Действительно: даже если бы остались только стихи, написанные за границей (их очень много; плюс много прозы; плюс переводы... можно поверить, что тунеядца и впрямь кто-то принуждал в отдаленной местности), Бродского все равно пришлось бы рано или поздно, и притом независимо от Шведской Академии, признать великим русским поэтом.

Он создал собственную систему стихосложения (в ней метроном не стучит) и собственную метафизику (в ней небытие первично – и определяет сознание), и ни на кого не похожий слог, в котором вырезан, как иглой на пластинке, незабываемый голос.

У него появился сквозной сюжет – точней, два пересекающихся сюжета: по горизонтали, то есть вдоль параллели, – разлука навеки, видение того берега, мысль заходит на востоке; а по меридиану она забирает вверх, к полюсу холода.

Потому что перед нами разыгран безнадежно опасный опыт существования без иллюзий, в том числе без главной – что мироздание вращается якобы вокруг некоего бесценного местоимения.

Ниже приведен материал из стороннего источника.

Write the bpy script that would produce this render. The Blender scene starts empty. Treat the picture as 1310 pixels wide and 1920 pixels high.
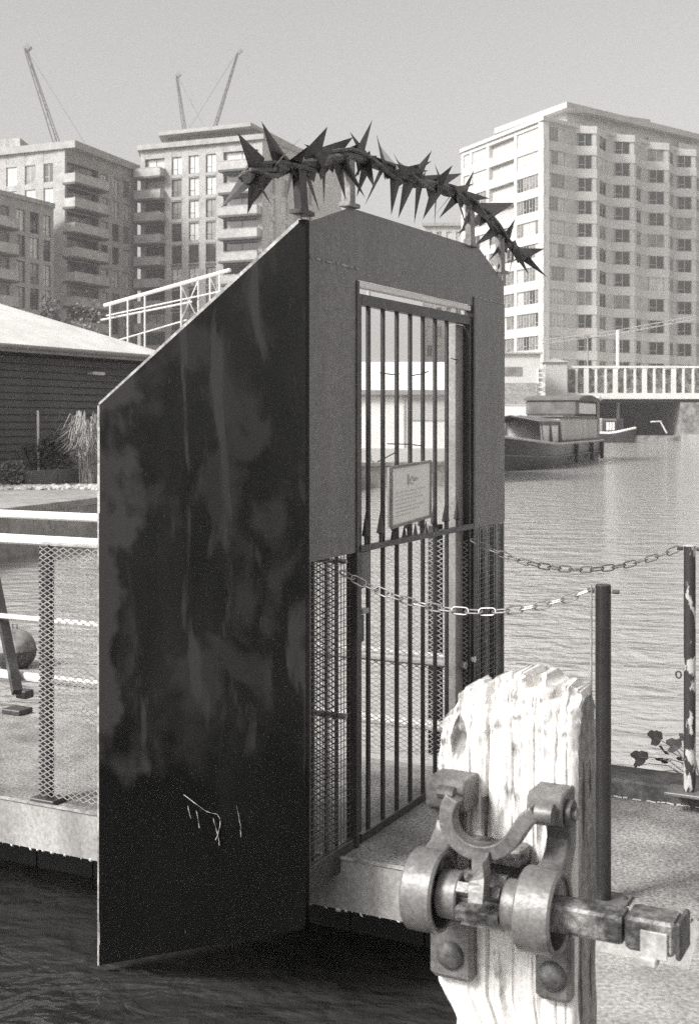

Пейзаж, интерьер, натюрморт читаются, как тексты, понятные насквозь, если разглядывать их с изнанки, из другого измерения, где нас нет – и где нисколько не лучше.

 
И я когда-то жил в городе, где на домах росли
статуи, где по улицам с криком «растли! растли!»
бегал местный философ, тряся бородкой,
и бесконечная набережная делала жизнь короткой.
 
 
Теперь там садится солнце, кариатид слепя.
Но тех, кто любили меня больше самих себя,
больше нету в живых. Утратив контакт с объектом
преследования, собаки принюхиваются к объедкам,
 
 
и в этом их сходство с памятью, с жизнью вещей. Закат;
голоса в отдалении, выкрики типа "гад!
уйди!" на чужом наречье. Но нет ничего понятней.
И лучшая в мире лагуна с золотой голубятней
 
 
сильно сверкает, зрачок слезя.
Человек, дожив до того момента, когда нельзя
его больше любить, брезгуя плыть противу
бешеного теченья, прячется в перспективу.
 

Узнали, я думаю, город, просвечивающий тут сквозь Италию? Меня долго сбивал с толку закат в другом часовом поясе; потом догадался: ведь лето солнце над Финским заливом медлит... Не исключено, впрочем, что нельзя полюбить эти стихи, пока не доживешь – хоть воображением – до момента, обозначенного последней строфой.